The chances are that if you read this, you and your players have never played a sandbox-type RPG campaign. Your group may be used to a more plot-driven style of game. This playstyle may be a bit hard to grasp for them at the beginning. Of course, you’ve probably talked with them about how you want to run the next campaign. But from my experience, the players may nod to the “open world, freedom to do as you want” pitch while having an image of a “classical” scenario still stuck in their heads. I found out that presenting some example gameplay to them helps a lot. You may find a ton of actual play podcasts or streams on the web, so pick one close to your prospective game and showcase a few moments. That could really help the group to start off smoothly.

3. The setting pt. I: An Uncertain World

The sandbox setting requires a few underlying details to work well. First, you’ll need it to put some pressure on the characters. If the world is idyllic like the Shire or the Coruscant, the characters won’t have the drive to act. I’m not talking about presenting a quest to the characters – that is not a crucial element in the sandbox campaign*. But the world itself should present some challenges to the characters. Survival, travel or sustaining resources shouldn’t be easy. In such context, even the most straightforward story hook like “get from location A to B” may turn into an adventure. The Wilderness (with capital “W”) is one of the critical aspects of a sandbox RPG. A dangerous world needs some exceptional characters, whereas a civilised one, with well-maintained roads and plentiful harvests – doesn’t.

4. The setting pt. II: The Forces Behind the Scene

A dangerous world may be enough for some. You and your players may find exploration and travel with survival elements and resources management entertaining. But if you’d like to have more complex interactions with the world of your sandbox RPG, then you’ll need to ask who or what acts in the background. Is it a guild of thieves versus the guards or competing noble houses? Or maybe a powerful deity gathering worshippers? You may put as much as you feel comfortable with into your setting.

However, the idea of doing this is to make any actions or decisions made by the characters meaningful. Thus, if they find some lost artefact, it will really matter who they will deliver it to. A disguised cult leader, merchant prince with an ambition to carve her own kingdom or a righteous heir of the diminished royal house – they all may use some ancient for different purposes. And if you put some forces’ agendas against one another, you have very little to add to achieve a very vivid and engaging world. FrDave wrote an excellent text on how to make this work.

5. The setting pt. III: The Rules

When you run an RPG as a sandbox, you need to be very familiar with the rules. But GM has to know the rules anyway, so why am I making a point about this? Because if you’re going to generate the story world spontaneously, you’ll need to know what you’re doing. When you run a typical premade scenario, the difficulty levels are more or less adjusted. Thus, you won’t face your players with something way beyond their capabilities. In the sandbox campaign, on the other hand, if you roll a random encounter with a proverbial dragon, you’d better know whether it is or not a deadly adversary. Some on the web would say that the sandbox is just that – unpredictable and unforgiving. But you may like to know what you’re dealing with. Even if you’re going to leave your players to themselves as they (brutally) find out that in that specific RPG you’re playing, a pack of goblins is just as murderous as a medium-sized dragon from D&D. On the contrary, you may like to raise a challenge a bit from time to time, so it’s also helpful to know the numbers well.

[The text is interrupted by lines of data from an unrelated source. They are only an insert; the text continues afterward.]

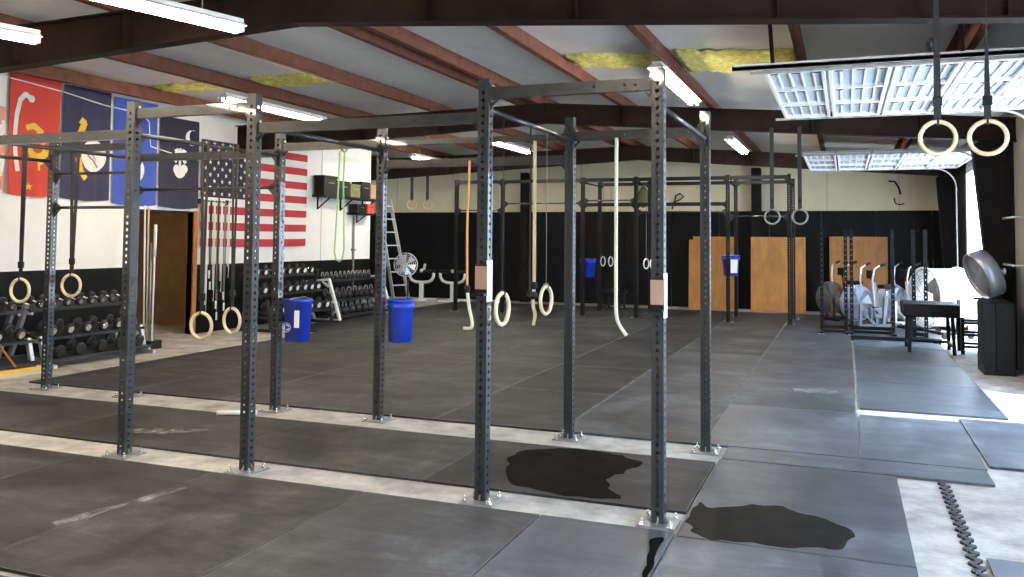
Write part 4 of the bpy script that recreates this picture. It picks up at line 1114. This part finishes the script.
# black box and tilted fan on it
t = thing('plyo_box', 'tall black box standing by the dark column at right', 'box', (1.80, 12.9, 0))
B().box(-.14, .0, -.3, .3, 0, .92, bev=.006).obj('front_panel', 'dark', t)
B().box(.004, .22, -.3, .3, 0, .93, bev=.006).obj('rear_panel', 'dark', t)
t = thing('floor_fan', 'grey tilted floor fan with a white knob on top of the black box', 'fan', (1.72, 12.95, .93))
ax_ = V((-.90, -.25, -.38)).normalized()
B().lathe([(.305, -.10), (.32, -.10), (.32, .10), (.305, .10), (.295, 0), (.305, -.10)], (0, 0, .35), ax_, 32).obj('drum', 'cage', t)
cage_fan(t, (0, 0, .35), ax_, .30, .22, 'cage', 14, 30)
B().bar((-.1, -.2, .015), (.22, -.2, .015), .04, .03).bar((-.1, .2, .015), (.22, .2, .015), .04, .03).bar((.2, -.2, .02), (.2, .2, .02), .03, .03).bar((.2, 0, .02), (.1, 0, .3), .04, .04).obj('stand', 'dark', t)
B().cyl((.08, 0, .35), (.24, 0, .39), .05).obj('motor', 'dark', t)
B().cyl((.05, -.12, .37), (.2, -.14, .40), .025).lathe([(0, 0), (.04, .01), (.04, .03), (0, .04)], (.2, -.14, .4), (1, 0, 0), 12).obj('knob', 'white', t)
# low black platform by the far opening
t = thing('step_rack', 'low black steel rack by the far open doorway beside the black box', 'rack', (1.88, 14.75, 0))
for z in (.12, .3, .48):
    for y in (0, .5): B().bar((-.22, y, z), (.2, y, z), .05, .04).obj('rung', 'rig_black', t)
for x in (-.22, .2):
    for y in (0, .5): B().bar((x, y, 0), (x, y, .56), .05, .05).obj('post', 'rig_black', t)

# wall bars right of the column
b = B()
for z in (2.02, 1.42): b.cyl((XR - .02, 12.2, z), (XR - .2, 12.2, z), .015).cyl((XR - .2, 12.2, z), (XR - .2, 12.9, z), .015)
tag(b.obj('wall_hanger', 'steel'), 'pale steel hanger arms on the grey wall right of the column', 'hanger')

# ------------------------------------------------------------------ sun, sky, view
sd = bpy.data.lights.new('sun', 'SUN'); so = bpy.data.objects.new('sun', sd); COL.objects.link(so)
sd.energy = 20; sd.angle = math.radians(.6); sd.color = (1, .96, .9)
so.rotation_euler = V((-.24, .10, -1)).to_track_quat('-Z', 'Y').to_euler()
w = bpy.data.worlds.new('sky'); S.world = w; w.use_nodes = True
bg = w.node_tree.nodes['Background']; bg.inputs['Color'].default_value = (.58, .77, 1, 1); bg.inputs['Strength'].default_value = 16
S.view_settings.view_transform = 'Standard'; S.view_settings.look = 'None'; S.view_settings.gamma = 1
S.view_settings.use_curve_mapping = False; S.view_settings.exposure = 0.2
S.cycles.max_bounces = 8; S.cycles.diffuse_bounces = 5; S.cycles.use_denoising = True
S.cycles.sample_clamp_indirect = 6
bpy.context.view_layer.update()
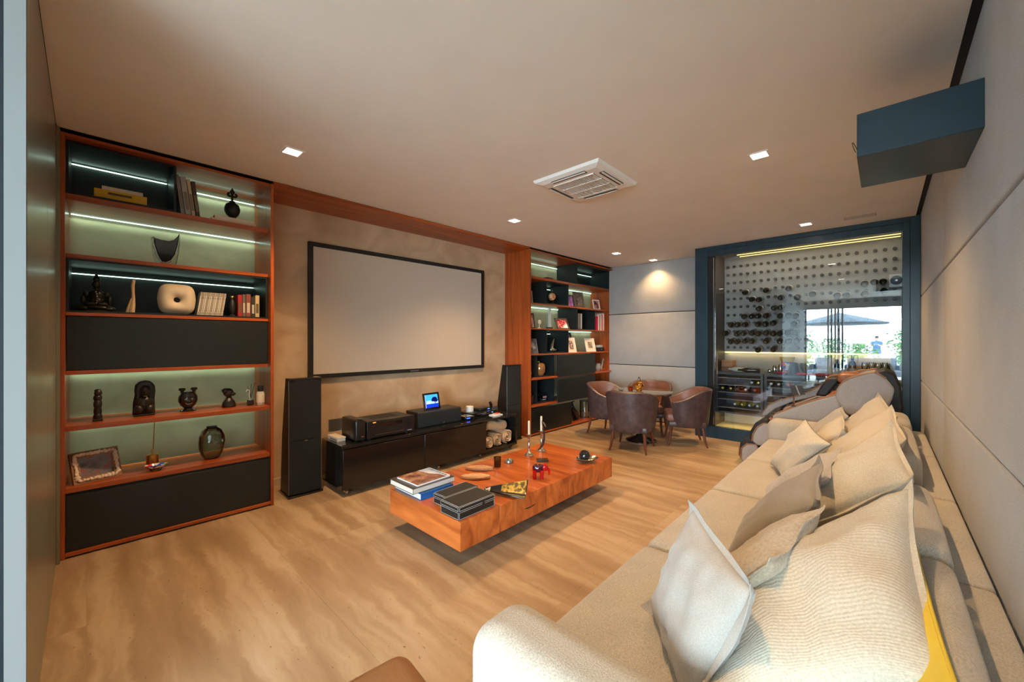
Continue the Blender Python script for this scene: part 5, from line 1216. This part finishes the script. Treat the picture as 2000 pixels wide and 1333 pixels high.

6. Random Tables – As Written

While playing an open-world campaign, you don’t prepare everything that happens beforehand – that’s your scenario-based game. In the sandbox, most things are being randomly generated. If you’re using some sandbox-friendly system, you’ll probably find a couple (or a ton) of random tables in the book. Go through them all a few times. Imagine what you would do if the dice yielded X or Y. Try rolling random NPCs, villages or rumours. Write all the results down and expand them into more fleshed-out descriptions that would fit into an ongoing session. That’ll give a feel of how the game looks and how you handle improvising the random rolls. Also, you’ll see what the ready-made tables may lack to fit your idea.

7. Create Your Own Random Tables

While the rulebook may include a wide range of generators, you’ll probably need something to reflect your specific intention. There’s a handful of tables that may be especially useful for running a sandbox campaign. Mine included:

  • Expanded exploration events table (including the original table from the gamemaster’s book)
  • Factions table – for rolling for NPCs’ allegiance
  • Reaction table – for defining their initial disposition towards the party
  • Abstract table – d66 by d6 table of nouns/adjectives I wrote down randomly for rolling more specific while otherwise hard to categorize things
  • “Oracle table” – for getting the answer to a yes-no questions

Using those, I was able to quickly generate and flesh out any new zones, encounters etc. You may want to add or change something on this list. Please, let me know in the comments what you think about it. But the content here isn’t the most important thing. Ask yourself how do you and your players want the campaign to look like. Do you want more survival or resource management? Add a detailed weather generator, then. Or are you up for a complicated intrigue? (This is easily doable in a game with everything left to random rolls – more on this further into Forbidden Lands series.) Then expand the allegiance table into a more complex motivation generator, like what a given NPC(s) wants to do, why and how.

So, if you want to run your first sandbox RPG campaign, start with the expectations – yours and your players’. Then, get to know the setting you choose – and adjust it to your preferences. Finally, prepare the system for creating an open world of your game. You’re now ready to set out into the unknown, good luck and have fun! And please, let me know how you fare.

PS. A BONUS

If you liked this post, you’ll also want to check out my random sandbox tables – the very same I’ve written about in the pt. 7. They’re really useful and… I’ll attach the bonus of weather pattern generator. Check out the link below!

2 thoughts on “RPG in the Time of Plague – How did I start to run a sandbox campaign? 7-item to-do list”

  1. Some RPG systems are introducing mixed approach. You have plot driven main story line and additional lines which are sandbox driven. I am not sure if this approach is common one – I have seen it in TOR 2E.

    Tables that you listed are just a starting point for GM. To present players immersive world GM needs to use his imagination a lot to expand results from tables.

    1. That’s right. The tables give you just a seed from which you grow the whole world. In this series, I will show and reflect on my experience with trying improvising based on such random ingredients.
      The other thing is that after the players make some significant decisions, the game starts to revolve around their choices. Technically, it’s still “fully open”, but the main plot begins to emerge due to the characters’ actions.